> **What to work on**:
Return each line containing "More".

> **Data for processing**:
____________________
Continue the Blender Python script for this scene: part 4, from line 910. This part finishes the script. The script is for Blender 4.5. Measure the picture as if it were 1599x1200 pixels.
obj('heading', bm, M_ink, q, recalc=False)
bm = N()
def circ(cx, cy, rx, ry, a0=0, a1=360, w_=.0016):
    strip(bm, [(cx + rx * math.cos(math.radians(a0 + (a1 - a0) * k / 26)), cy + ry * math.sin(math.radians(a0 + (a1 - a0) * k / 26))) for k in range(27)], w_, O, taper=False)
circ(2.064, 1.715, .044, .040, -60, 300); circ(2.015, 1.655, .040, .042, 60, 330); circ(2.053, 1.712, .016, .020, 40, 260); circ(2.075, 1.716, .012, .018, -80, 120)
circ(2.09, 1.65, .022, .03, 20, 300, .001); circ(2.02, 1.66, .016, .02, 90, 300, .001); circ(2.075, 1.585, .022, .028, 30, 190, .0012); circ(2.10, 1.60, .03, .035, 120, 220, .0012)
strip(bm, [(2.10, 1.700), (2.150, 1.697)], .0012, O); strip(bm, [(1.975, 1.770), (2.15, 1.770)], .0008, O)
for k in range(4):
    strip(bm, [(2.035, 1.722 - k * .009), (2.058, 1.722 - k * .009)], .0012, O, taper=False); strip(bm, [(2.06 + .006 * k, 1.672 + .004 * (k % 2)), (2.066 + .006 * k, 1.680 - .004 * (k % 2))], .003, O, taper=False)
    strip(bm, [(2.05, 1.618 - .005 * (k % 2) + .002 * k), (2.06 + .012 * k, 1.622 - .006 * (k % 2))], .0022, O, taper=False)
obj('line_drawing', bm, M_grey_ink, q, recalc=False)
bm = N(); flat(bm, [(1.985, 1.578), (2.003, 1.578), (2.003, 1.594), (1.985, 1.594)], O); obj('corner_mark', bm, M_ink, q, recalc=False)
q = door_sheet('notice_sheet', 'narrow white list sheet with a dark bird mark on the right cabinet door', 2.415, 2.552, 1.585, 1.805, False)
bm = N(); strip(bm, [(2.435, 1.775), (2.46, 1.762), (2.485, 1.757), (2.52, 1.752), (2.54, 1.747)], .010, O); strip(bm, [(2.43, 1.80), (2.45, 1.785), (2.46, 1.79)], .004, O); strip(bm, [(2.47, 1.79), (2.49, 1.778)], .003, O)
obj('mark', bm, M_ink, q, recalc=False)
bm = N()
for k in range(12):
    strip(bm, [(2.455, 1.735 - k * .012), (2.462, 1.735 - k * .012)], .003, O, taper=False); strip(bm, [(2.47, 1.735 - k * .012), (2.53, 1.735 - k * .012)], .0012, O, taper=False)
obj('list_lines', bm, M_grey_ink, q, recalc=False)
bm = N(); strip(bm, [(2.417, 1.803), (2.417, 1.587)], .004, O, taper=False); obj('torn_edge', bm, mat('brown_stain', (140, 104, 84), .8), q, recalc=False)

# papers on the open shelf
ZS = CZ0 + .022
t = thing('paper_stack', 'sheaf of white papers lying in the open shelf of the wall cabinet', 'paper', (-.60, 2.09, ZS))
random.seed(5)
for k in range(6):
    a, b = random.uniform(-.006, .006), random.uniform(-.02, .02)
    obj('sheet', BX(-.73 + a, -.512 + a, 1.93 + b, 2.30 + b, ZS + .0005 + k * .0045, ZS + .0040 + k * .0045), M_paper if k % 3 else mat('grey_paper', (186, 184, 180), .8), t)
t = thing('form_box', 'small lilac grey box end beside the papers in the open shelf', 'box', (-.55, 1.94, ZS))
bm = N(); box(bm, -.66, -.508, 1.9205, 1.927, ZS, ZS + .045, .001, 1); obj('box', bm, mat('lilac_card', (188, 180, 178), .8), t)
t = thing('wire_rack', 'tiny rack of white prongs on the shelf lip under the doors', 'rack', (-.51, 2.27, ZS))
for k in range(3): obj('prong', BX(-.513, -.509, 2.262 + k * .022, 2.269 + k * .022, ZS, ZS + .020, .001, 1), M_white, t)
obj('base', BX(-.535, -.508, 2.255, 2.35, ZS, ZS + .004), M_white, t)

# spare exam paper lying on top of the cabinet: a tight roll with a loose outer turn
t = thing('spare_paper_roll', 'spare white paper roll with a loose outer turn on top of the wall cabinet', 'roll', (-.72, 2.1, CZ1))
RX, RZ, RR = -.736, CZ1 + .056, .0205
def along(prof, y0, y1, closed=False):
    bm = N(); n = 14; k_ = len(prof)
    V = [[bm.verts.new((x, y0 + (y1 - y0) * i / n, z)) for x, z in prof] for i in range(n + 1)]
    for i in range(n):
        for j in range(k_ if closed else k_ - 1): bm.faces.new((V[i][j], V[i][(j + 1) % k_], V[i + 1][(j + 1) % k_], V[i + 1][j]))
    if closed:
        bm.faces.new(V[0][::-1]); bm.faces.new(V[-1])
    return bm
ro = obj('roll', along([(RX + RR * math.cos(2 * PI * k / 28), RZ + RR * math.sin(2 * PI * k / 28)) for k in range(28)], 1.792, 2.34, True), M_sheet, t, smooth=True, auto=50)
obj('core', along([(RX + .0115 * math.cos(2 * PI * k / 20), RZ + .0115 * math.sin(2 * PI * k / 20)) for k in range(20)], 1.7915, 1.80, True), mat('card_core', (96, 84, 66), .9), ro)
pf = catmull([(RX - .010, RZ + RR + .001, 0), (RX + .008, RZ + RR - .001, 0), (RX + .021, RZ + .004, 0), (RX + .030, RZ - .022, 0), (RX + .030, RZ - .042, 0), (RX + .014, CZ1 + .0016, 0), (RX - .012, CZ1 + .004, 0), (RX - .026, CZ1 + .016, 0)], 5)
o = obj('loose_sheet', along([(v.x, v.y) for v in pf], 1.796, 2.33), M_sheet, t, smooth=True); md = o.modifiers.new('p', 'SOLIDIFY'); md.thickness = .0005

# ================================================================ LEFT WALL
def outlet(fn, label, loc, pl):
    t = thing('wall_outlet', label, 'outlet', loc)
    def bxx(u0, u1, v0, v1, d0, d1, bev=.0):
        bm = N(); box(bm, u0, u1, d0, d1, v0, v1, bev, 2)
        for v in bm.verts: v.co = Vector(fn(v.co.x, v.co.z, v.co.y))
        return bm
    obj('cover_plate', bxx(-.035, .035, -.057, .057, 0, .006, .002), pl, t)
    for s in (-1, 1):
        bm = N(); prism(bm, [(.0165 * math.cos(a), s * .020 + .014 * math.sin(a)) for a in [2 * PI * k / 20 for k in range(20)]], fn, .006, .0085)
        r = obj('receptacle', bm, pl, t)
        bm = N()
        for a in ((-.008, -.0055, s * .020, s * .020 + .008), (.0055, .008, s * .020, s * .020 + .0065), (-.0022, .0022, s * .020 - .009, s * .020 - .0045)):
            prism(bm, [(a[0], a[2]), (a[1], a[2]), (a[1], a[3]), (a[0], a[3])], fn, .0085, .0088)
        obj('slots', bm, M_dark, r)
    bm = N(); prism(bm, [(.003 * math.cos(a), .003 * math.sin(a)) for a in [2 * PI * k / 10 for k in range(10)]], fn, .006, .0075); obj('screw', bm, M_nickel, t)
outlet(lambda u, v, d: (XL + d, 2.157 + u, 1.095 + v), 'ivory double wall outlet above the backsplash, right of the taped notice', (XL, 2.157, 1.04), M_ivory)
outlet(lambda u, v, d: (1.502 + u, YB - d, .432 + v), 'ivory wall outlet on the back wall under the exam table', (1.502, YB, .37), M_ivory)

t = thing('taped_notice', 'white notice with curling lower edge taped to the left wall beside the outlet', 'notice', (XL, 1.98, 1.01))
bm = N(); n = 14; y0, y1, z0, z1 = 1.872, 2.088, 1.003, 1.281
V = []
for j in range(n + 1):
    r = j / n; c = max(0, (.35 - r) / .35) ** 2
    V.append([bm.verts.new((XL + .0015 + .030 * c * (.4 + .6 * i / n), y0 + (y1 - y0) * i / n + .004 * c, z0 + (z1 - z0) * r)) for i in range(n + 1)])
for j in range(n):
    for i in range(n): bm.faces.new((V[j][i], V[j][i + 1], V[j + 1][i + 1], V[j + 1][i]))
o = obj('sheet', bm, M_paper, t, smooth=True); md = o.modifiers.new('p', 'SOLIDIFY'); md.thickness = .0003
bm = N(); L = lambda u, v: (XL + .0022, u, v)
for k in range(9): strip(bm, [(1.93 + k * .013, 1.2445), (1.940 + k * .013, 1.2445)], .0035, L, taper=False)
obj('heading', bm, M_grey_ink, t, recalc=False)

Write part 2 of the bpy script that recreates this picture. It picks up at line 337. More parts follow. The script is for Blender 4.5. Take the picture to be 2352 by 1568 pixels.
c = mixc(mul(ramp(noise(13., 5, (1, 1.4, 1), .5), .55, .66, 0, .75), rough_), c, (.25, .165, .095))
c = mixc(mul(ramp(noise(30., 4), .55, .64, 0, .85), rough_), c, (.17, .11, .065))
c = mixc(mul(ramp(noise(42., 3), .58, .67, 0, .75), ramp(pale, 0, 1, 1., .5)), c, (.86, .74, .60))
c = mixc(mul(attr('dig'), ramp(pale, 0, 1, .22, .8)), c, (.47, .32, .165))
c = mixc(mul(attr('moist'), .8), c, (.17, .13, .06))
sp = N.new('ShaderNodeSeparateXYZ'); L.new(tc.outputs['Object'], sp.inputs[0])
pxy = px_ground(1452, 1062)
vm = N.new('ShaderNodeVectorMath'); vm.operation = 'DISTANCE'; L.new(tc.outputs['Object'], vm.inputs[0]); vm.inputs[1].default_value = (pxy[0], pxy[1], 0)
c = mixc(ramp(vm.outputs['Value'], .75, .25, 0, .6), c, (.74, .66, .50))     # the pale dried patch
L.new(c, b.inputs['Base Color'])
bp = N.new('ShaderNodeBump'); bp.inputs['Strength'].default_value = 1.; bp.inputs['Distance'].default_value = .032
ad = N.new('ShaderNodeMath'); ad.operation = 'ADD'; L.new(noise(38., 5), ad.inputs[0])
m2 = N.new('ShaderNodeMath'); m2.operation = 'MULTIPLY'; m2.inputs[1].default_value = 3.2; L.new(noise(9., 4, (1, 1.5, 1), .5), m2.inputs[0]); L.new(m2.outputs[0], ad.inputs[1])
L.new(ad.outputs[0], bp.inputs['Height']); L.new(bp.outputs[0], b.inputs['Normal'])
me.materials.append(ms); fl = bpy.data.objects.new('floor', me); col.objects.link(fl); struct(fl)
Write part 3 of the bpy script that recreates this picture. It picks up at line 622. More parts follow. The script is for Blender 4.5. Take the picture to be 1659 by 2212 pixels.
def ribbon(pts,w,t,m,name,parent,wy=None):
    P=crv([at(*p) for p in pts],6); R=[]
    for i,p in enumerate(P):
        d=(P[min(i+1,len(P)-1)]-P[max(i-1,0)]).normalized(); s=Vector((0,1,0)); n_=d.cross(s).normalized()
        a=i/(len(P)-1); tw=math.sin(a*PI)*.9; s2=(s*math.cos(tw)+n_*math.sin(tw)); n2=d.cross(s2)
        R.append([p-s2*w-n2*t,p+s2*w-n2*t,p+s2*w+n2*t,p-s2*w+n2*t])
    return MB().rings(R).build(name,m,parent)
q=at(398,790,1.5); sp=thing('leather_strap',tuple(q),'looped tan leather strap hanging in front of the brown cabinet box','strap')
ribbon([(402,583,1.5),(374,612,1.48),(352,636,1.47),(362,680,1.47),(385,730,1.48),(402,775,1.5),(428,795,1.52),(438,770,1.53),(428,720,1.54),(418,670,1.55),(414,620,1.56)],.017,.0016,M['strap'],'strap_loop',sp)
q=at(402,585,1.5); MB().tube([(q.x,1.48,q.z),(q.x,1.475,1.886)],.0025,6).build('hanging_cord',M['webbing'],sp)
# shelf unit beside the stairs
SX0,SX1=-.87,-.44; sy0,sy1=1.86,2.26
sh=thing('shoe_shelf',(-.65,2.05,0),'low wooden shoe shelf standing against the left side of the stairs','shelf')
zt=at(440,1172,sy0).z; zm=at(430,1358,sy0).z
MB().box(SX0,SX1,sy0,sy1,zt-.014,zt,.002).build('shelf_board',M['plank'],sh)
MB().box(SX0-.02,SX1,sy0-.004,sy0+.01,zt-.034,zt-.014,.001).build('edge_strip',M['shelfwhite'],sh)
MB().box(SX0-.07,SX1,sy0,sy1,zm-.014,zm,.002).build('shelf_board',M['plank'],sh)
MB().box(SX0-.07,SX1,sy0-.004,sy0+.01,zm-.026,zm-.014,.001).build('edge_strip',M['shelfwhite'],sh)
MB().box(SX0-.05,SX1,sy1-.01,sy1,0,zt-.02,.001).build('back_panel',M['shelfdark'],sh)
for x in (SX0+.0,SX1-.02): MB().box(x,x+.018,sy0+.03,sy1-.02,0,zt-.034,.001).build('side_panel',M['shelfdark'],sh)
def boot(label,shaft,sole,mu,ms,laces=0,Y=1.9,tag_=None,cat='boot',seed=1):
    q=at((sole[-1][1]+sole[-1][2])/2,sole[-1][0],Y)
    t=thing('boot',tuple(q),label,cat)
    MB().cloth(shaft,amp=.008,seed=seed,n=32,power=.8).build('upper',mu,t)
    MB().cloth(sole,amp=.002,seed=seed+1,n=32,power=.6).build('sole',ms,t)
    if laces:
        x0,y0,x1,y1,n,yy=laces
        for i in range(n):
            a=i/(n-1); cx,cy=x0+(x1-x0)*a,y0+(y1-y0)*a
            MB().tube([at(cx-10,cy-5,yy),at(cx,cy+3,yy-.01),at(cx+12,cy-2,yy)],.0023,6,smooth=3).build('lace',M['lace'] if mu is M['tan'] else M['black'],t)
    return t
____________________
> **Answer to this task**:
Write part 2 of the bpy script that recreates this picture. It picks up at line 337. More parts follow. The script is for Blender 4.5. Take the picture to be 2352 by 1568 pixels.
Write part 3 of the bpy script that recreates this picture. It picks up at line 622. More parts follow. The script is for Blender 4.5. Take the picture to be 1659 by 2212 pixels.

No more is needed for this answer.